Week 1 – Digital Narrative Analysis: Journey to the end of coal

Journey to the End of Coal is an interactive document that I would like to analyze for the homework this week. This web documentary was made in 2008 by French production company Honkytonk. It takes the audiences to the downside of coalmines in the remote areas of Mainland China where miners have to work in very poor conditions with low payment as well as risk their lives everyday. The integrative web document was created by using 300 photos, 3 hours of video and 10 hours of sound in China by directors Samuel Bollendorff and Abel Ségrétin.

  • Story elements

Although it has linear storyline because there are a beginning and an end, the middle is quite blurry because it depends on the decisions of viewers in each scene. Audiences always have to start at Beijing train station and end their investigations at Qijiagou due to the limited access of the coal mines.

Besides, it seems to be no such an event in this interactive document because it doesn’t have any conflict with the protagonist in the story. It simply provides questions for audiences to choose or ask the miners in order to continue the adventure in the movie. There are some actors in the document; the main actor is the journalist who is performed by the audiences to explore the whole story and communicate with other characters in the document. The other actors are miners and theirs manager. Although the audiences act as the main character in the story, they can’t decide the ending of it because creators set it.

In addition, with the description from the web, people can easily recognise that the story happened in that current time, which was 2008 and the specific place of this story is Shanxi Province, only a couple away from Beijing. The journey starts from Beijing train station to the around regions such as Datong, Taiyuan and Qijiagou to visit their major coal mines.

  • Narrative elements

Although Journey to the End of coal has the arrange of narrative elements when the story starts at Beijing and ends when the journalist is prohibited to explore more about some accidents, it doesn’t need to follow specific chronological events. Audiences can choose to continue their journey through having conversations with miners or going to another places. They can either skip places or go back or choose different questions for miners to make the story occurs differently.

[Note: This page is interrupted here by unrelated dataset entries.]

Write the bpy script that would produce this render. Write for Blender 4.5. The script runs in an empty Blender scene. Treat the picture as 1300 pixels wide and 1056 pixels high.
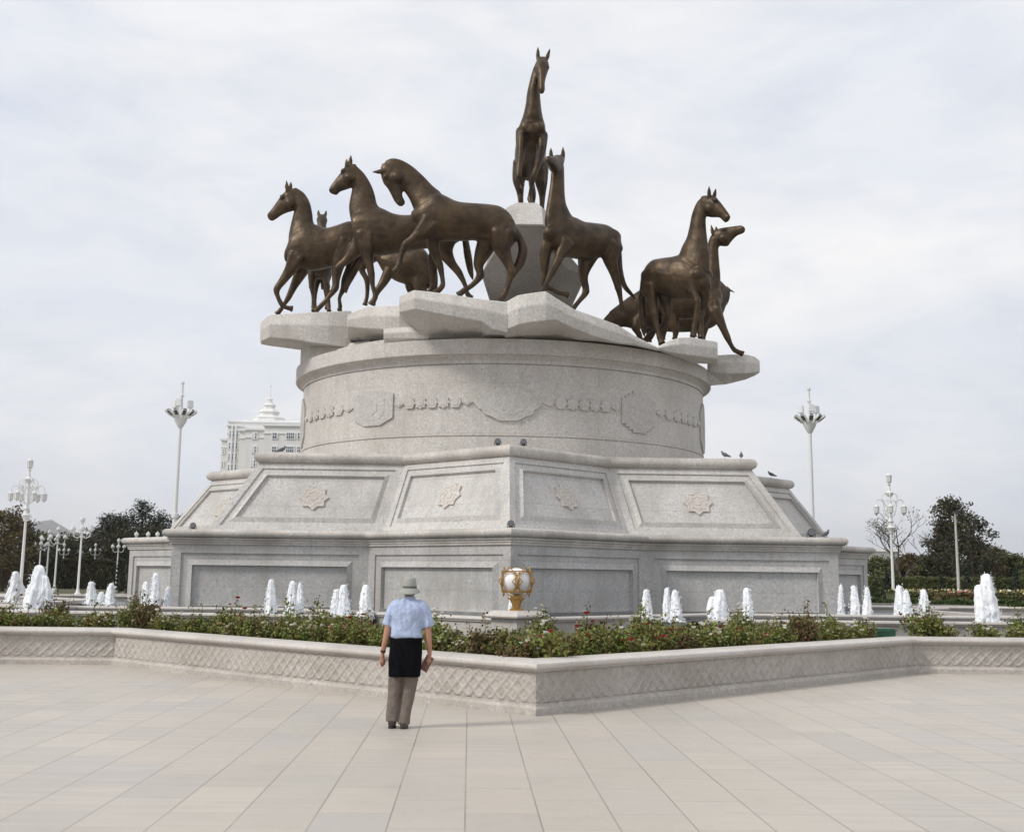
import bpy, math, random
from math import sin, cos, pi, radians, sqrt, atan2, tan
from mathutils import Vector, Matrix
import numpy as np
random.seed(7); rng = np.random.default_rng(7)
scene = bpy.context.scene
COL = scene.collection
V = Vector
# ------------------------------------------------------------ camera
F, TH, RO, EYE = 1501.17, 0.1642, 0.0122, 1.8
cam_d = bpy.data.cameras.new('camera'); cam = bpy.data.objects.new('camera', cam_d); COL.objects.link(cam)
cam_d.sensor_width = 36; cam_d.lens = F / 1300 * 36; cam_d.shift_y = -45 / 1300
cam_d.clip_start = 0.1; cam_d.clip_end = 20000
cam.matrix_world = Matrix.Translation((0, 0, EYE)) @ Matrix.Rotation(pi / 2 + TH, 4, 'X') @ Matrix.Rotation(RO, 4, 'Z')
scene.camera = cam
scene.render.resolution_x = 1024; scene.render.resolution_y = 831

def ray(px, py):
    """direction of the survey ray through a photo point, scaled to y = 1"""
    dx, dy = px - 650, py - 483
    X = dx * cos(RO) + dy * sin(RO); Y = -dx * sin(RO) + dy * cos(RO)
    x, u = X / F, -Y / F
    y = cos(TH) - u * sin(TH); z = sin(TH) + u * cos(TH)
    return V((x / y, 1, z / y))
def P(px, py, Y):
    return V((0, 0, EYE)) + ray(px, py) * Y
def G(px, py, z=0.0):
    r = ray(px, py); return V((0, 0, EYE)) + r * ((z - EYE) / r.z)
# ------------------------------------------------------------ objects
def wl(o):
    l = V((0, 0, 0))
    while o: l = l + o.location; o = o.parent
    return l
def tag(o, label=None, cat=None, group=None, kind=None):
    if label: o['label'] = label
    if cat: o['category'] = cat
    if group: o['group'] = group
    if kind: o['kind'] = kind
    return o
def empty(name, loc, label=None, cat=None, group=None):
    o = bpy.data.objects.new(name, None); COL.objects.link(o); o.location = loc; o.empty_display_size = .3
    return tag(o, label, cat, group)
def mesh_obj(name, verts, faces, mat, parent=None, smooth=False, edges=()):
    if parent is not None: org = wl(parent)
    else:
        a = np.array([tuple(v) for v in verts]); org = V(((a[:, 0].min() + a[:, 0].max()) / 2, (a[:, 1].min() + a[:, 1].max()) / 2, a[:, 2].min()))
    me = bpy.data.meshes.new(name)
    me.from_pydata([tuple(V(v) - org) for v in verts], list(edges), [tuple(f) for f in faces])
    if smooth is True: me.polygons.foreach_set('use_smooth', [True] * len(me.polygons))
    elif smooth:
        me.polygons.foreach_set('use_smooth', [True] * len(me.polygons)); me.set_sharp_from_angle(angle=radians(smooth))
    me.materials.append(mat); me.update()
    o = bpy.data.objects.new(name, me); COL.objects.link(o)
    if parent is not None: o.parent = parent
    else: o.location = org
    return o
def copy_tree(o, parent=None):
    c = o.copy(); COL.objects.link(c); c.parent = parent
    for ch in [x for x in o.children]: copy_tree(ch, c)
    return c

class MB:
    def __init__(s): s.v = []; s.f = []
    def add(s, vs, fs):
        n = len(s.v); s.v.extend(V(v) for v in vs); s.f.extend(tuple(i + n for i in f) for f in fs); return s
    def box(s, c, sz, rz=0, taper=1.0, M=None):
        hx, hy, hz = sz[0] / 2, sz[1] / 2, sz[2] / 2; vs = []
        for k, z in enumerate((-hz, hz)):
            t = taper if k else 1
            for x, y in ((-hx, -hy), (hx, -hy), (hx, hy), (-hx, hy)):
                p = V((x * t, y * t, z))
                if M is not None: p = M @ p
                else: p = V((p.x * cos(rz) - p.y * sin(rz), p.x * sin(rz) + p.y * cos(rz), p.z))
                vs.append(p + V(c))
        return s.add(vs, [(0, 3, 2, 1), (4, 5, 6, 7), (0, 1, 5, 4), (1, 2, 6, 5), (2, 3, 7, 6), (3, 0, 4, 7)])
    def loop(s, rings, closed=True, cap0=True, cap1=True):
        """loft between rings of equal size"""
        n = len(rings[0]); vs = [p for r in rings for p in r]; fs = []
        for i in range(len(rings) - 1):
            for j in range(n if closed else n - 1):
                k = (j + 1) % n
                fs.append((i * n + j, i * n + k, (i + 1) * n + k, (i + 1) * n + j))
        if cap0: fs.append(tuple(range(n - 1, -1, -1)))
        if cap1: fs.append(tuple(range((len(rings) - 1) * n, len(rings) * n)))
        return s.add(vs, fs)
    def lathe(s, prof, n=24, c=(0, 0, 0), a0=0, a1=2 * pi):
        c = V(c); full = abs(a1 - a0 - 2 * pi) < 1e-6; m = n if full else n + 1
        rings = [[c + V((r * cos(a0 + (a1 - a0) * j / n), r * sin(a0 + (a1 - a0) * j / n), z)) for j in range(m)] for r, z in prof]
        return s.loop(rings, closed=full, cap0=prof[0][0] > 1e-5 and full, cap1=prof[-1][0] > 1e-5 and full)
    def tube(s, pts, rad, n=8, cap=True):
        pts = [V(p) for p in pts]; rad = rad if isinstance(rad, (list, tuple)) else [rad] * len(pts)
        rings = []; up = V((0, 0, 1)); prev = None
        for i, p in enumerate(pts):
            t = (pts[min(i + 1, len(pts) - 1)] - pts[max(i - 1, 0)]).normalized()
            a = prev if prev is not None else (up if abs(t.z) < .9 else V((1, 0, 0)))
            b = t.cross(a).normalized(); a = b.cross(t).normalized(); prev = a
            rings.append([p + (a * cos(2 * pi * k / n) + b * sin(2 * pi * k / n)) * rad[i] for k in range(n)])
        return s.loop(rings, cap0=cap, cap1=cap)
    def ball(s, c, r, n=12, m=8, sz=(1, 1, 1)):
        c = V(c); rings = []
        for i in range(m + 1):
            a = -pi / 2 + pi * i / m; a = max(-1.54, min(1.54, a))
            rings.append([c + V((cos(a) * cos(2 * pi * j / n) * r * sz[0], cos(a) * sin(2 * pi * j / n) * r * sz[1], sin(a) * r * sz[2])) for j in range(n)])
        return s.loop(rings)
    def build(s, name, mat, parent=None, smooth=False):
        return mesh_obj(name, s.v, s.f, mat, parent, smooth)
# ------------------------------------------------------------ materials
class NT:
    def __init__(s, name):
        s.m = bpy.data.materials.new(name); s.m.use_nodes = True; s.t = s.m.node_tree; s.n = s.t.nodes
        s.b = s.n['Principled BSDF']; s._p = None
    def node(s, t, **kw):
        x = s.n.new(t)
        for k, v in kw.items():
            if k in x.inputs.keys(): 
                if hasattr(v, 'is_linked') or isinstance(v, bpy.types.NodeSocket): s.t.links.new(v, x.inputs[k])
                else: x.inputs[k].default_value = v
            else: setattr(x, k, v)
        return x
    def link(s, a, b): s.t.links.new(a, b)
    def pos(s):
        if not s._p: s._p = s.n.new('ShaderNodeNewGeometry').outputs['Position']
        return s._p
    def mapped(s, sc, vec=None, rot=(0, 0, 0), loc=(0, 0, 0)):
        m = s.n.new('ShaderNodeMapping'); s.link(vec or s.pos(), m.inputs[0]); m.inputs['Scale'].default_value = sc
        m.inputs['Rotation'].default_value = rot; m.inputs['Location'].default_value = loc; return m.outputs[0]
    def noise(s, scale, detail=3, rough=.5, vec=None, dist=0):
        x = s.n.new('ShaderNodeTexNoise'); s.link(vec or s.pos(), x.inputs['Vector'])
        x.inputs['Scale'].default_value = scale; x.inputs['Detail'].default_value = detail; x.inputs['Roughness'].default_value = rough
        x.inputs['Distortion'].default_value = dist
        return x.outputs['Fac']
    def ramp(s, fac, stops, interp='LINEAR'):
        r = s.n.new('ShaderNodeValToRGB'); s.link(fac, r.inputs[0]); e = r.color_ramp; e.interpolation = interp
        while len(e.elements) < len(stops): e.elements.new(.5)
        for el, (p, c) in zip(e.elements, stops):
            el.position = p; el.color = (c[0], c[1], c[2], 1) if isinstance(c, (tuple, list)) else (c, c, c, 1)
        return r.outputs[0]
    def mix(s, fac, a, b, mode='MIX'):
        x = s.n.new('ShaderNodeMix'); x.data_type = 'RGBA'; x.blend_type = mode
        for v, i in ((fac, 0), (a, 6), (b, 7)):
            if isinstance(v, bpy.types.NodeSocket): s.link(v, x.inputs[i])
            elif i == 0: x.inputs[0].default_value = v
            else: x.inputs[i].default_value = (*v, 1) if len(v) == 3 else v
        return x.outputs[2]
    def math(s, op, a, b=0.0, c=None):
        x = s.n.new('ShaderNodeMath'); x.operation = op
        for i, v in enumerate((a, b) if c is None else (a, b, c)):
            if isinstance(v, bpy.types.NodeSocket): s.link(v, x.inputs[i])
            else: x.inputs[i].default_value = v
        return x.outputs[0]
    def bump(s, h, strength=.3, dist=.01, normal=None):
        x = s.n.new('ShaderNodeBump'); s.link(h, x.inputs['Height']); x.inputs['Strength'].default_value = strength; x.inputs['Distance'].default_value = dist
        if normal is not None: s.link(normal, x.inputs['Normal'])
        s.link(x.outputs[0], s.b.inputs['Normal']); return x.outputs[0]
    def out(s, col=None, rough=None, metal=None, **kw):
        for k, v in (('Base Color', col), ('Roughness', rough), ('Metallic', metal)):
            if v is None: continue
            if isinstance(v, bpy.types.NodeSocket): s.link(v, s.b.inputs[k])
            else: s.b.inputs[k].default_value = (*v, 1) if isinstance(v, tuple) and len(v) == 3 else v
        for k, v in kw.items(): s.b.inputs[k].default_value = v
        return s.m
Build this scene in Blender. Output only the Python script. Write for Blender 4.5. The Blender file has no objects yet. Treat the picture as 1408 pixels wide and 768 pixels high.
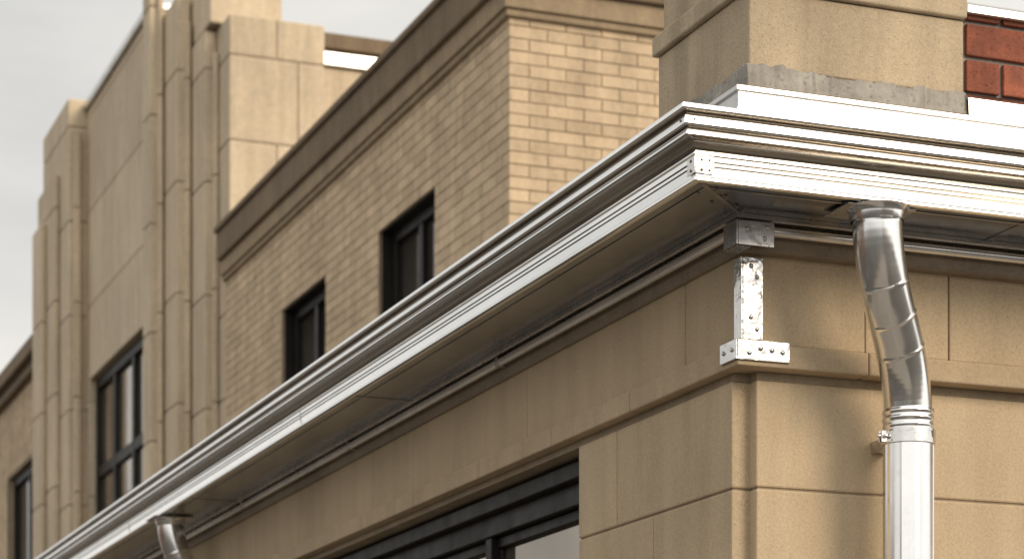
import bpy, bmesh, math, random
from mathutils import Vector
random.seed(7)
Z0 = 1.6   # eye height; heights below are given relative to the eye level and lifted by Z0
scene = bpy.context.scene

# ------------------------------------------------------------------ materials
def new_mat(name):
    m = bpy.data.materials.new(name); m.use_nodes = True
    nt = m.node_tree; nt.nodes.clear()
    out = nt.nodes.new('ShaderNodeOutputMaterial')
    b = nt.nodes.new('ShaderNodeBsdfPrincipled')
    nt.links.new(b.outputs[0], out.inputs[0])
    return m, nt, b
def N(nt, t, **kw):
    n = nt.nodes.new(t)
    for k, v in kw.items(): setattr(n, k, v)
    return n
def noise(nt, vec, scale, detail=4, rough=0.55, sc=None):
    if sc:
        mp = N(nt, 'ShaderNodeMapping'); mp.inputs['Scale'].default_value = sc
        nt.links.new(vec, mp.inputs[0]); vec = mp.outputs[0]
    n = N(nt, 'ShaderNodeTexNoise'); n.inputs['Scale'].default_value = scale
    n.inputs['Detail'].default_value = detail; n.inputs['Roughness'].default_value = rough
    nt.links.new(vec, n.inputs['Vector']); return n.outputs[0]
def mrange(nt, v, a, b, c, d):
    n = N(nt, 'ShaderNodeMapRange'); nt.links.new(v, n.inputs[0])
    for i, x in enumerate((a, b, c, d)): n.inputs[i+1].default_value = x
    return n.outputs[0]
def mulcol(nt, col, fac):
    n = N(nt, 'ShaderNodeVectorMath', operation='SCALE')
    if isinstance(col, tuple): n.inputs[0].default_value = col[:3]
    else: nt.links.new(col, n.inputs[0])
    nt.links.new(fac, n.inputs['Scale']); return n.outputs[0]
def mixc(nt, fac, a, b):
    n = N(nt, 'ShaderNodeMix', data_type='RGBA')
    nt.links.new(fac, n.inputs[0])
    for s, v in ((6, a), (7, b)):
        if isinstance(v, tuple): n.inputs[s].default_value = (*v[:3], 1)
        else: nt.links.new(v, n.inputs[s])
    return n.outputs[2]
def mathn(nt, op, a, b):
    n = N(nt, 'ShaderNodeMath', operation=op)
    for i, v in enumerate((a, b)):
        if isinstance(v, (int, float)): n.inputs[i].default_value = v
        else: nt.links.new(v, n.inputs[i])
    return n.outputs[0]

def stone_mat(name, c1, c2, speck=0.5, fine=230, isl=0.10, bump=0.25, rough=0.85, streak=0.15, big=2.2, spec=.25):
    m, nt, b = new_mat(name)
    co = N(nt, 'ShaderNodeTexCoord').outputs['Object']
    big_n = noise(nt, co, big, 6, 0.6)
    col = mixc(nt, mrange(nt, big_n, .35, .65, 0, 1), c1, c2)
    fin = noise(nt, co, fine, 2, 0.6)
    sp = mrange(nt, fin, .33, .42, 1-speck, 1.0)
    col = mulcol(nt, col, sp)
    fin2 = noise(nt, co, fine*.45, 3, 0.7)
    col = mulcol(nt, col, mrange(nt, fin2, .3, .7, .91, 1.09))
    st = noise(nt, co, 3.5, 4, .6, (2.2, 2.2, .25))
    col = mulcol(nt, col, mrange(nt, st, .35, .65, 1-streak, 1+streak*.5))
    rnd = N(nt, 'ShaderNodeNewGeometry').outputs['Random Per Island']
    col = mulcol(nt, col, mrange(nt, rnd, 0, 1, 1-isl, 1+isl))
    nt.links.new(col, b.inputs['Base Color'])
    b.inputs['Roughness'].default_value = rough
    b.inputs['Specular IOR Level'].default_value = spec
    bp = N(nt, 'ShaderNodeBump'); bp.inputs['Strength'].default_value = bump
    bp.inputs['Distance'].default_value = .004
    nt.links.new(fin2, bp.inputs['Height']); nt.links.new(bp.outputs[0], b.inputs['Normal'])
    return m

def metal_mat(name, c1, c2, r0=.16, r1=.36, wave=.12, metallic=1.0, smudge=.25, wscale=6, dist=.004):
    m, nt, b = new_mat(name)
    co = N(nt, 'ShaderNodeTexCoord').outputs['Object']
    n1 = noise(nt, co, 2.5, 5, .6)
    col = mixc(nt, mrange(nt, n1, .38, .62, 0, 1), c1, c2)
    n2 = noise(nt, co, 30, 5, .7)
    col = mulcol(nt, col, mrange(nt, n2, .25, .45, 1-smudge, 1.0))
    nt.links.new(col, b.inputs['Base Color'])
    b.inputs['Metallic'].default_value = metallic
    n3 = noise(nt, co, 9, 5, .65)
    nt.links.new(mrange(nt, n3, .3, .7, r0, r1), b.inputs['Roughness'])
    bp = N(nt, 'ShaderNodeBump'); bp.inputs['Strength'].default_value = wave
    bp.inputs['Distance'].default_value = dist
    n4 = noise(nt, co, wscale, 2, .5)
    nt.links.new(n4, bp.inputs['Height']); nt.links.new(bp.outputs[0], b.inputs['Normal'])
    return m

M = {}
M['block'] = stone_mat('sandstone_block', (.55,.43,.285), (.49,.38,.25), speck=.26, fine=240, isl=.05, streak=.10, bump=.4)
M['band'] = stone_mat('limestone_trim', (.52,.405,.27), (.46,.355,.235), speck=.22, fine=240, isl=.05, streak=.12, bump=.35)
M['mortar'] = stone_mat('mortar', (.36,.285,.20), (.30,.24,.17), speck=.2, fine=150)
M['pier'] = stone_mat('pier_stone', (.50,.40,.275), (.42,.335,.23), speck=.35, fine=240, isl=.04, streak=.22, bump=.5)
M['cement'] = stone_mat('grey_cement', (.38,.355,.31), (.25,.23,.20), speck=.3, fine=90, bump=.6, big=9)
M['tanbrick'] = stone_mat('tan_brick', (.59,.455,.305), (.53,.405,.27), speck=.12, fine=60, isl=.11, bump=.2)
M['tanmortar'] = stone_mat('tan_mortar', (.40,.32,.225), (.36,.285,.20), speck=.1, fine=60)
M['redbrick'] = stone_mat('red_brick', (.33,.105,.06), (.22,.078,.05), speck=.4, fine=120, isl=.18, bump=.7, big=16, streak=.3)
M['tower'] = stone_mat('tower_limestone', (.63,.52,.375), (.56,.46,.33), speck=.08, fine=40, isl=.06, bump=.08, streak=.14, big=.7)
M['towermortar'] = stone_mat('tower_joint', (.34,.27,.20), (.30,.24,.18), speck=.1, fine=40)
M['cornice'] = stone_mat('brown_cornice', (.23,.17,.112), (.19,.142,.094), speck=.1, fine=40, isl=.03, streak=.15, big=.8, rough=.75, spec=.15)
M['corniceL'] = stone_mat('tan_fascia', (.35,.265,.17), (.30,.23,.15), speck=.1, fine=40, isl=.03, streak=.15, rough=.75, spec=.15)
M['bedboard'] = stone_mat('brown_bed_board', (.27,.21,.15), (.23,.18,.13), speck=.15, fine=90, rough=.45)
M['alu'] = metal_mat('aluminium_gutter', (.96,.95,.93), (.91,.90,.88), .09, .18, .08, smudge=.04, wscale=3, dist=.003)
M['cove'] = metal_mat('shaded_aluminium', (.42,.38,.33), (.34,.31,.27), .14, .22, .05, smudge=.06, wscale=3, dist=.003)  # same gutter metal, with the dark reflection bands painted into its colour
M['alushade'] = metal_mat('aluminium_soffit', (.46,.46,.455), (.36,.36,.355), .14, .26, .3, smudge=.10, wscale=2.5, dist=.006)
M['galv'] = metal_mat('brushed_steel', (.94,.93,.91), (.88,.87,.85), .15, .25, .12, smudge=.06, wscale=6, dist=.003)
M['bracket'] = metal_mat('bracket_steel', (.84,.82,.79), (.64,.62,.60), .12, .28, .8, smudge=.3, wscale=26, dist=.005)
M['dkscrew'] = metal_mat('screw_steel', (.30,.28,.26), (.20,.19,.17), .25, .45, .1)
M['rod'] = metal_mat('rod_steel', (.90,.88,.85), (.74,.72,.70), .14, .28, .2, smudge=.15, wscale=12)
M['capsteel'] = metal_mat('weathered_steel', (.62,.60,.57), (.46,.44,.42), .20, .36, .5, smudge=.25, wscale=20)
M['white'] = metal_mat('bright_flashing', (.60,.59,.57), (.50,.49,.475), .16, .30, .4, metallic=1.0, smudge=.14, wscale=4)
M['frame'] = metal_mat('dark_window_frame', (.020,.017,.014), (.014,.012,.010), .4, .55, .05, metallic=0, smudge=.2)
M['frame'].node_tree.nodes['Principled BSDF'].inputs['Specular IOR Level'].default_value = .2

def glass_mat(name, col, metallic):
    m, nt, b = new_mat(name)
    co = N(nt, 'ShaderNodeTexCoord').outputs['Object']
    n = noise(nt, co, 1.3, 3, .5)
    nt.links.new(mulcol(nt, col, mrange(nt, n, .3, .7, .7, 1.3)), b.inputs['Base Color'])
    b.inputs['Metallic'].default_value = metallic; b.inputs['Roughness'].default_value = .06
    bp = N(nt, 'ShaderNodeBump'); bp.inputs['Strength'].default_value = .05
    nt.links.new(noise(nt, co, 2.5, 1), bp.inputs['Height']); nt.links.new(bp.outputs[0], b.inputs['Normal'])
    return m
M['glass'] = glass_mat('window_glass', (.05,.043,.035), 0.0)
M['glassB'] = glass_mat('reflective_glass', (.34,.29,.235), .8)
M['ground'] = stone_mat('asphalt_ground', (.060,.056,.052), (.045,.043,.04), speck=.3, fine=40, big=.3)
M['walk'] = stone_mat('weathered_paving', (.22,.20,.175), (.17,.155,.135), speck=.2, fine=40, big=.8)
M['roof'] = stone_mat('roof_membrane', (.30,.29,.27), (.24,.23,.22), speck=.2, fine=40, big=.8)
M['paint'] = stone_mat('road_paint', (.75,.74,.70), (.62,.61,.58), speck=.2, fine=40, big=3)
M['darkbrick'] = stone_mat('brown_brick', (.24,.165,.12), (.20,.135,.10), speck=.2, fine=30, big=.8)

# ------------------------------------------------------------------ mesh helpers
class MB:
    def __init__(s): s.v = []; s.f = []
    def box(s, x0,x1,y0,y1,z0,z1, j=0):
        o = len(s.v)
        for z in (z0,z1):
            for x,y in ((x0,y0),(x1,y0),(x1,y1),(x0,y1)):
                s.v.append((x+random.uniform(-j,j), y+random.uniform(-j,j), z+Z0+random.uniform(-j,j)))
        for q in ((0,3,2,1),(4,5,6,7),(0,1,5,4),(1,2,6,5),(2,3,7,6),(3,0,4,7)):
            s.f.append(tuple(o+i for i in q))
    def dome(s, c, ax, r, h, n=12):
        c = Vector(c)+Vector((0,0,Z0)); ax = Vector(ax).normalized()
        t = ax.orthogonal().normalized(); u = ax.cross(t)
        o = len(s.v); rings = ((1,0),(1,.35),(.8,.75),(.4,1))
        for rr,hh in rings:
            for i in range(n):
                a = 2*math.pi*i/n
                s.v.append(tuple(c+ax*h*hh+(t*math.cos(a)+u*math.sin(a))*r*rr))
        for k in range(3):
            for i in range(n):
                s.f.append((o+k*n+i, o+k*n+(i+1)%n, o+(k+1)*n+(i+1)%n, o+(k+1)*n+i))
        s.f.append(tuple(o+3*n+i for i in range(n)))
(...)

In the journey to coal mines, audiences will meet and interview poor miners who have to work with pollution, accidents and unfair work conditions to earn money and support their families. In the own pace, audiences seem to have real conversation with character to find out about characters’ lives. Thus, the speed is quite slow to make the audiences feel like they are truly in the conversations with the miners at that current time.

This document chooses the first person perspective as its point of view to demonstrate the narrative through the view of the journalist. Thus, it is clearly that the journalist, also the main character is the narrator who is telling the story inside the narrative. The story depends on what questions he decides to ask the miners as well as the destinations that he wants to visit.

Photos, videos and sounds were used as the web document format to recount the narrative of the whole journey.

  • Traditional narratives

This interactive document still has linearity in order to guide the audiences from the start to the end of the story. However, it doesn’t have series of conflicts that lead to a climax and resolution. Although there are several options in the middle of the story, the creators already set the specific ending for the story.

Besides, the story has the journalist as protagonist as well as manager and authorities as antagonists. However, the protagonist doesn’t act like the traditional model. He doesn’t fight to overcome specific conflicts and achieve any goal at the end. Thus, it is convinced that there is a lack of traditional three-act structure. The story simply happens from the beginning to the end through the road trip of the journalist.

  • Digital narratives

The numerical coding element is presented clearly in this interactive document. It is the combination of various kinds of media such as photographs, videos and sounds. Besides, text is mainly used to support the main character to tell the story. It also is seen as choices for audiences when they are on the journey to explore the movie, which happens in China.

The modularity is presented quite well in this interactive document. The whole journey was made from 300 photographs, 3 hours of videos and 10 hours of sound. The creators chopped down those materials and turned them into many different scenes to build up the journey for audiences to explore. As users, we can choose the destination that we want to visit or go back to whatever scene that we need to investigate more. Therefore, it also shows the variability of this digital narrative. Although audiences can skip or go back to specific scene, they cannot arrange the order of those scenes in order to create different structure or different ending. That is probably one of the limitations of this interactive project.

The programmed elements in this example are quite simple when the web only allows users to have elementary interactions with the story by providing some options through the text interviews between the journalist and Chinese miners during the journey. It doesn’t have complicated programming such as rotating a three dimensional (3D) model, changing the colour of video file, scaling images etc.

Besides, the participatory aspects in this example are obvious because the audiences clearly participate in the story by making their decisions in each scene rather than watching the movie passively. However, the participatory seems to be not strong enough because the web document doesn’t provide various ways to make the viewers have more creative options to interact effectively with the story.